Well its quite possible that I am wrong since I didn't exactly have the
easiest time reading the papers on the subject. But this is my reasoning:

If you can create a machine that gives you a yes or no result (yes at least
one of the subset of possible inputs entered into the machine contains
the properties you are looking for [i.e. does not destructively interfere],
or no there aren't any) then you can construct an quantum computer that
tests for the property(s) the correct answer must have (in the case of
factoring, the machine will test whether or not inputs divide the modulus).

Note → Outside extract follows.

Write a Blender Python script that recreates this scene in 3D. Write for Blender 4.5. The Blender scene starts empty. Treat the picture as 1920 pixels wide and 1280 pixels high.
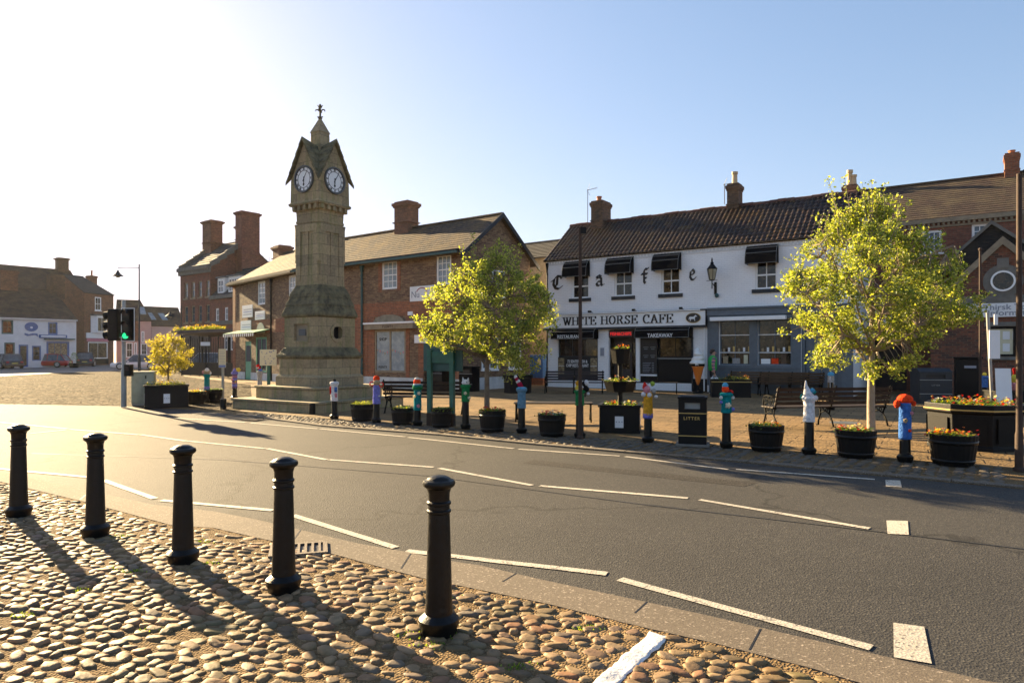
import bpy, math, random
from mathutils import Vector, Matrix, noise
random.seed(7)
R = math.radians
scene = bpy.context.scene
COL = scene.collection
# ---------- measured camera: level, 24 mm equivalent, eye 1.65 m ----------
F, H, CX, HY = 1280.0, 1.65, 960.0, 660.0
def W(px, py, Y):
    return Vector(((px-CX)/F*Y, Y, H+(HY-py)/F*Y))
def G(px, py, z=0.0):
    Y = (H-z)*F/(py-HY)
    return Vector(((px-CX)/F*Y, Y, z))
cam = bpy.data.cameras.new('camera'); cam.sensor_width = 36; cam.lens = 24
cam.shift_y = (HY-640)/1920.0; cam.clip_end = 3000; cam.clip_start = .05
camo = bpy.data.objects.new('camera', cam); COL.objects.link(camo)
camo.location = (0, 0, H); camo.rotation_euler = (R(90), 0, 0)
scene.camera = camo
# ---------- materials ----------
MATS = {}
def _new(name):
    m = bpy.data.materials.new(name); m.use_nodes = True
    nt = m.node_tree; nt.nodes.clear()
    out = nt.nodes.new('ShaderNodeOutputMaterial')
    b = nt.nodes.new('ShaderNodeBsdfPrincipled')
    nt.links.new(b.outputs[0], out.inputs[0])
    return m, nt, b, out
def N(nt, kind, **kw):
    n = nt.nodes.new(kind)
    for k, v in kw.items():
        if k in n.inputs.keys(): n.inputs[k].default_value = v
        else: setattr(n, k, v)
    return n
def ramp(nt, fac, stops):
    r = nt.nodes.new('ShaderNodeValToRGB')
    el = r.color_ramp.elements
    while len(el) < len(stops): el.new(.5)
    for e, (p, c) in zip(el, stops):
        e.position = p; e.color = (*c, 1) if len(c) == 3 else c
    nt.links.new(fac, r.inputs[0]); return r.outputs[0]
def mixc(nt, fac, a, b, mode='MIX'):
    m = nt.nodes.new('ShaderNodeMix'); m.data_type = 'RGBA'; m.blend_type = mode
    for s, v in ((m.inputs[0], fac), (m.inputs[6], a), (m.inputs[7], b)):
        if isinstance(v, (int, float)): s.default_value = v
        elif isinstance(v, tuple): s.default_value = (*v, 1) if len(v) == 3 else v
        else: nt.links.new(v, s)
    return m.outputs[2]
def bumpn(nt, b, height, strength=.5, dist=.02):
    bp = nt.nodes.new('ShaderNodeBump'); bp.inputs['Strength'].default_value = strength
    bp.inputs['Distance'].default_value = dist
    nt.links.new(height, bp.inputs['Height']); nt.links.new(bp.outputs[0], b.inputs['Normal'])
def mat(name, col, rough=.7, var=.25, scale=6, bump=.15, bscale=60, metal=0, spec=.5, col2=None, emit=None, estr=0, dist=.01):
    if name in MATS: return MATS[name]
    m, nt, b, out = _new(name)
    tc = nt.nodes.new('ShaderNodeTexCoord')
    n = N(nt, 'ShaderNodeTexNoise', Scale=scale, Detail=6.0, Roughness=.6)
    nt.links.new(tc.outputs['Object'], n.inputs['Vector'])
    c2 = col2 or tuple(c*(1-var) for c in col)
    c1 = tuple(min(1, c*(1+var*.5)) for c in col)
    nt.links.new(ramp(nt, n.outputs[0], [(.3, c2), (.7, c1)]), b.inputs['Base Color'])
    b.inputs['Roughness'].default_value = rough; b.inputs['Metallic'].default_value = metal
    b.inputs['Specular IOR Level'].default_value = spec
    if bump:
        n2 = N(nt, 'ShaderNodeTexNoise', Scale=bscale, Detail=4.0)
        nt.links.new(tc.outputs['Object'], n2.inputs['Vector']); bumpn(nt, b, n2.outputs[0], bump, dist)
    if emit:
        b.inputs['Emission Color'].default_value = (*emit, 1); b.inputs['Emission Strength'].default_value = estr
    MATS[name] = m; return m
def uvz(nt):
    tc = nt.nodes.new('ShaderNodeTexCoord'); s = nt.nodes.new('ShaderNodeSeparateXYZ')
    nt.links.new(tc.outputs['Object'], s.inputs[0])
    a = nt.nodes.new('ShaderNodeMath'); a.operation = 'ADD'
    nt.links.new(s.outputs[0], a.inputs[0]); nt.links.new(s.outputs[1], a.inputs[1])
    c = nt.nodes.new('ShaderNodeCombineXYZ'); nt.links.new(a.outputs[0], c.inputs[0]); nt.links.new(s.outputs[2], c.inputs[1])
    return tc, c.outputs[0]
def mat_brick(name, c1, c2, mortar, bw=.225, bh=.075, ms=.010, rough=.85, bump=.6, var=.5, stain=(.05, .045, .035), bias=0., ov=.45):
    m, nt, b, out = _new(name)
    tc, v = uvz(nt)
    br = nt.nodes.new('ShaderNodeTexBrick')
    br.inputs['Scale'].default_value = 1; br.inputs['Brick Width'].default_value = bw
    br.inputs['Row Height'].default_value = bh; br.inputs['Mortar Size'].default_value = ms
    br.inputs['Mortar Smooth'].default_value = .3; br.inputs['Bias'].default_value = bias
    br.inputs['Color1'].default_value = (*c1, 1); br.inputs['Color2'].default_value = (*c2, 1); br.inputs['Mortar'].default_value = (*mortar, 1)
    nt.links.new(v, br.inputs['Vector'])
    n = N(nt, 'ShaderNodeTexNoise', Scale=1.3, Detail=8.0, Roughness=.65); nt.links.new(tc.outputs['Object'], n.inputs['Vector'])
    n3 = N(nt, 'ShaderNodeTexNoise', Scale=9.0, Detail=3.0); nt.links.new(tc.outputs['Object'], n3.inputs['Vector'])
    st = ramp(nt, n.outputs[0], [(.42, (0, 0, 0)), (.75, (var, var, var))])
    c = mixc(nt, st, br.outputs[0], stain)
    c = mixc(nt, ov, c, ramp(nt, n3.outputs[0], [(.3, (.35, .33, .3)), (.7, (.85, .8, .75))]), 'OVERLAY')
    nt.links.new(c, b.inputs['Base Color']); b.inputs['Roughness'].default_value = rough
    mm = nt.nodes.new('ShaderNodeMath'); mm.operation = 'MULTIPLY_ADD'; mm.inputs[1].default_value = -1
    nt.links.new(br.outputs['Fac'], mm.inputs[0]); nt.links.new(n3.outputs[0], mm.inputs[2])
    bumpn(nt, b, mm.outputs[0], bump, .012)
    MATS[name] = m; return m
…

You can now repeatedly enter as inputs superpositions of inputs that include
precisely half of all inputs that might (given the information that has
already been gathered) be correct). You will now be able to mount a brute
force attack searching through 2^n possibilities in order n time. It should
be possible to nest these machines (although admitedly this does nasty
things to the physical complexity of the quantum computer. It doesn't
seem like the complexity would grow exponentially in the case of nesting
[in fact it seems like it would go quadratically with the nesting level]
but I'd have to think about it some more before I could claim to be confident
of that.) thus allowing us to reduce any problem of time complexity
e^X(n) (where X is either a polynomial in n or of the form e^X(n) [this
goes on recursively]) to a problem of polynomial time complexity.